Task requirements: Return, exactly as written, every line from the first line of the data below through the line that contains "554, 23.34)], (0, .2, 0)), 'timber')".

Data lines:
_ _ _
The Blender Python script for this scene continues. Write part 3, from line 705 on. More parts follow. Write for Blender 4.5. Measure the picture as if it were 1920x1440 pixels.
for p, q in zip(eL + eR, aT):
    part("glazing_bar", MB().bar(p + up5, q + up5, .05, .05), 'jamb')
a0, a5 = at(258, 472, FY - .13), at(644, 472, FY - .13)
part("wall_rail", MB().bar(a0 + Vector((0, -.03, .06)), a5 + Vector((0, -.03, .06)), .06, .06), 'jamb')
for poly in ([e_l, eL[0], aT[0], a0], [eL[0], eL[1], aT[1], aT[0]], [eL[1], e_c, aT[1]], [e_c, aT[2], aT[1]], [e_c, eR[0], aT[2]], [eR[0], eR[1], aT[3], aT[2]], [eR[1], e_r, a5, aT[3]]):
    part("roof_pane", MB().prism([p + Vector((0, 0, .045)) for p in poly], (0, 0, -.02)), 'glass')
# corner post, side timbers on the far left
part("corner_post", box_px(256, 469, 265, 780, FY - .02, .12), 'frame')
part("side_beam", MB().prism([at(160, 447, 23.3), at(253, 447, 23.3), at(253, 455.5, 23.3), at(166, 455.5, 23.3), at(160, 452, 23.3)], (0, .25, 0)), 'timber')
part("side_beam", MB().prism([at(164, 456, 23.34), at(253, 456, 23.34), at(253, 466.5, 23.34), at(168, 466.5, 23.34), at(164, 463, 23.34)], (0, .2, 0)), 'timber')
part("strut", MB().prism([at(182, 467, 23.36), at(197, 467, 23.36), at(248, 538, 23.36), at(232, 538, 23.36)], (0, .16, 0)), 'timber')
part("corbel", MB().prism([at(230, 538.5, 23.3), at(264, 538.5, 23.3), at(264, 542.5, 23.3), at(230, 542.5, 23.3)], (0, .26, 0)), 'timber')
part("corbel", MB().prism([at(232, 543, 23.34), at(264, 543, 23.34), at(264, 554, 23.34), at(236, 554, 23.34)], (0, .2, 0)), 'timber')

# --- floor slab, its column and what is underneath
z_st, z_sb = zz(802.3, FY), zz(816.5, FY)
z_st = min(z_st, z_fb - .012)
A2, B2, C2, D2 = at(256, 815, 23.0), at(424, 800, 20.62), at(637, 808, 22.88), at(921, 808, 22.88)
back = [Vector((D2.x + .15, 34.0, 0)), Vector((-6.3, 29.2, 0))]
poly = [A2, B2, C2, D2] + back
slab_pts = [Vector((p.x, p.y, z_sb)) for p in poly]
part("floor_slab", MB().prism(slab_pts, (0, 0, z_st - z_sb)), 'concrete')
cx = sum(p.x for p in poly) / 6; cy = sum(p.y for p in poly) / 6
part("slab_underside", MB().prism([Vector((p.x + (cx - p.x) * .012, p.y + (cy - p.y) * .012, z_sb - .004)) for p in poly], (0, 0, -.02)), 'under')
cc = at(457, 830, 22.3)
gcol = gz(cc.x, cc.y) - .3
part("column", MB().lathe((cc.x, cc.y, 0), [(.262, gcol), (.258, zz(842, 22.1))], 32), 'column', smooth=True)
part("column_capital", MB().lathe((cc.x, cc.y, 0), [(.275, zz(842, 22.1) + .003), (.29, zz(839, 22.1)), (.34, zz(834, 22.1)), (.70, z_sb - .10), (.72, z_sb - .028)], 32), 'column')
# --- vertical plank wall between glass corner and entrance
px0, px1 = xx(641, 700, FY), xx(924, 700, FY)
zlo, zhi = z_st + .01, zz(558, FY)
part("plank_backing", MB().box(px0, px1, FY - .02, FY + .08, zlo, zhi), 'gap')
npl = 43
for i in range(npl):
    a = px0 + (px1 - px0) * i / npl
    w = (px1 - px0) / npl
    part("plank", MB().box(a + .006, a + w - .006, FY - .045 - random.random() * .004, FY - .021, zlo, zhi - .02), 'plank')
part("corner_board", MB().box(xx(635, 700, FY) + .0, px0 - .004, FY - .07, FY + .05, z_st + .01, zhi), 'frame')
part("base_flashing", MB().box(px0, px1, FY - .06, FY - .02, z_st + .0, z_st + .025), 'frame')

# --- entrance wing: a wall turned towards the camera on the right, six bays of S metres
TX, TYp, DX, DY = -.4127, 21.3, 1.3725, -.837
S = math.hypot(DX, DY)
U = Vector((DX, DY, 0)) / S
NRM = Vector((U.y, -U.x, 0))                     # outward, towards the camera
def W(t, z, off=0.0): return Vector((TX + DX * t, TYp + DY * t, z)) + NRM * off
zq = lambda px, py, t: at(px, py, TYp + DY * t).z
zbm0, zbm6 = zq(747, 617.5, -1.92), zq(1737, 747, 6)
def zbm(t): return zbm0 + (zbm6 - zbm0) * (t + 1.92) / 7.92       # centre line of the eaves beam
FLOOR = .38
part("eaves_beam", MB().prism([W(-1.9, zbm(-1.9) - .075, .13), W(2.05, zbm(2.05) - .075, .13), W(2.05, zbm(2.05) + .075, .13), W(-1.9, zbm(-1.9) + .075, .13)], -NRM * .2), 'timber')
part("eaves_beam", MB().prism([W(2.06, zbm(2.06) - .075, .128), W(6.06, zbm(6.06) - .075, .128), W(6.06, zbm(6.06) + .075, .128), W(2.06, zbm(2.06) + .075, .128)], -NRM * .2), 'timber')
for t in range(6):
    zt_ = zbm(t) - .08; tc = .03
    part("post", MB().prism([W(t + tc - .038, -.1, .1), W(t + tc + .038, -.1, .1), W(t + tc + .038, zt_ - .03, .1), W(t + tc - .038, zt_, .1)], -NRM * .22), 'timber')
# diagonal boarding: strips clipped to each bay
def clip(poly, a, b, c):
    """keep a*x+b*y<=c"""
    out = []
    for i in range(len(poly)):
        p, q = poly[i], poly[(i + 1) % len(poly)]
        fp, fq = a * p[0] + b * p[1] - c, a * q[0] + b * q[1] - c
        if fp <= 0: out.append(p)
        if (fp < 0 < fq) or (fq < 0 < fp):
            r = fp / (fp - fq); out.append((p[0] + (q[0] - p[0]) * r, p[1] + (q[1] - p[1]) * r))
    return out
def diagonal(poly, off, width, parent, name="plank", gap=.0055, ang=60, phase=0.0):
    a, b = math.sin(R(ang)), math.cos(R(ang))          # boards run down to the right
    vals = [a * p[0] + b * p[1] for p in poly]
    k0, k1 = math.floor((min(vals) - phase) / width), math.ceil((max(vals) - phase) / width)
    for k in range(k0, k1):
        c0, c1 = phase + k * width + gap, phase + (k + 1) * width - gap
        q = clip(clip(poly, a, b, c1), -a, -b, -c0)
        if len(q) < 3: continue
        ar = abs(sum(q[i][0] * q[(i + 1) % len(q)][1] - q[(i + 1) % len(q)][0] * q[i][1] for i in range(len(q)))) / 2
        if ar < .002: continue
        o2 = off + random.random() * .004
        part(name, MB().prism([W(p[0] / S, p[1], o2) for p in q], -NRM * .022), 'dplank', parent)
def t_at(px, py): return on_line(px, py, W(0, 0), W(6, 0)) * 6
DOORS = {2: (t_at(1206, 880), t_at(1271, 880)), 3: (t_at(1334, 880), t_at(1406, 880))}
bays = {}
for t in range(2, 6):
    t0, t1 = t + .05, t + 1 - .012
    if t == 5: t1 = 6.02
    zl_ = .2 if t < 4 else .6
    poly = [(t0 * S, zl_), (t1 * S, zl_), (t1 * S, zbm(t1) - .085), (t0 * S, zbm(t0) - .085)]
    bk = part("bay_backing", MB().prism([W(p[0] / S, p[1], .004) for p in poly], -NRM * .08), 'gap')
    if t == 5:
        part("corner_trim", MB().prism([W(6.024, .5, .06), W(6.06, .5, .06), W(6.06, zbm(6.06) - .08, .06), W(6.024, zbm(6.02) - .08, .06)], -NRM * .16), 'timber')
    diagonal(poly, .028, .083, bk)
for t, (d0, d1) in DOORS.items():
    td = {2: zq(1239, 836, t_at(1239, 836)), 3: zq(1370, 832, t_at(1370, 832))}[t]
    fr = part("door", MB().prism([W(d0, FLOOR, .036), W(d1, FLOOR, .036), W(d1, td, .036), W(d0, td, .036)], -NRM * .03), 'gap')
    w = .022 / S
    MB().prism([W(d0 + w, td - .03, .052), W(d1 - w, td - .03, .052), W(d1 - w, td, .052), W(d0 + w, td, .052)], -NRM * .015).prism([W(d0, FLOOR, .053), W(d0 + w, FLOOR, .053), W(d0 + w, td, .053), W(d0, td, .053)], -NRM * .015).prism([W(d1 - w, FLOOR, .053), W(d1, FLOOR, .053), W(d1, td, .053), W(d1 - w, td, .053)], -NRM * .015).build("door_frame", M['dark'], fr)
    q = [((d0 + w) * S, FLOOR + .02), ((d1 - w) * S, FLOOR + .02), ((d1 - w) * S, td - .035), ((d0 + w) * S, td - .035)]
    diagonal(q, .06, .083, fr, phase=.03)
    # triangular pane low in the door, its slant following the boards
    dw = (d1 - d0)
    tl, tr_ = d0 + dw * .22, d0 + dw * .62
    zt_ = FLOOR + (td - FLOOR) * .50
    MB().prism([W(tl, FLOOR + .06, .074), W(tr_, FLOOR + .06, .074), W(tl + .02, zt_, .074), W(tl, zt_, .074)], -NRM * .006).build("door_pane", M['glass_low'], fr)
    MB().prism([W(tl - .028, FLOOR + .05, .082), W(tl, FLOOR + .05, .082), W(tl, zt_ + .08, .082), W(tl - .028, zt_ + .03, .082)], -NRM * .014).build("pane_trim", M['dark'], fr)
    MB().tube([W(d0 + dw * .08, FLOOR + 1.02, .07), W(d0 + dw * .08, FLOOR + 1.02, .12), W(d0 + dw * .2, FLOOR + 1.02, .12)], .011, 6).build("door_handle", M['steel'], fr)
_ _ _
Full output:
The Blender Python script for this scene continues. Write part 3, from line 705 on. More parts follow. Write for Blender 4.5. Measure the picture as if it were 1920x1440 pixels.
for p, q in zip(eL + eR, aT):
    part("glazing_bar", MB().bar(p + up5, q + up5, .05, .05), 'jamb')
a0, a5 = at(258, 472, FY - .13), at(644, 472, FY - .13)
part("wall_rail", MB().bar(a0 + Vector((0, -.03, .06)), a5 + Vector((0, -.03, .06)), .06, .06), 'jamb')
for poly in ([e_l, eL[0], aT[0], a0], [eL[0], eL[1], aT[1], aT[0]], [eL[1], e_c, aT[1]], [e_c, aT[2], aT[1]], [e_c, eR[0], aT[2]], [eR[0], eR[1], aT[3], aT[2]], [eR[1], e_r, a5, aT[3]]):
    part("roof_pane", MB().prism([p + Vector((0, 0, .045)) for p in poly], (0, 0, -.02)), 'glass')
# corner post, side timbers on the far left
part("corner_post", box_px(256, 469, 265, 780, FY - .02, .12), 'frame')
part("side_beam", MB().prism([at(160, 447, 23.3), at(253, 447, 23.3), at(253, 455.5, 23.3), at(166, 455.5, 23.3), at(160, 452, 23.3)], (0, .25, 0)), 'timber')
part("side_beam", MB().prism([at(164, 456, 23.34), at(253, 456, 23.34), at(253, 466.5, 23.34), at(168, 466.5, 23.34), at(164, 463, 23.34)], (0, .2, 0)), 'timber')
part("strut", MB().prism([at(182, 467, 23.36), at(197, 467, 23.36), at(248, 538, 23.36), at(232, 538, 23.36)], (0, .16, 0)), 'timber')
part("corbel", MB().prism([at(230, 538.5, 23.3), at(264, 538.5, 23.3), at(264, 542.5, 23.3), at(230, 542.5, 23.3)], (0, .26, 0)), 'timber')
part("corbel", MB().prism([at(232, 543, 23.34), at(264, 543, 23.34), at(264, 554, 23.34), at(236, 554, 23.34)], (0, .2, 0)), 'timber')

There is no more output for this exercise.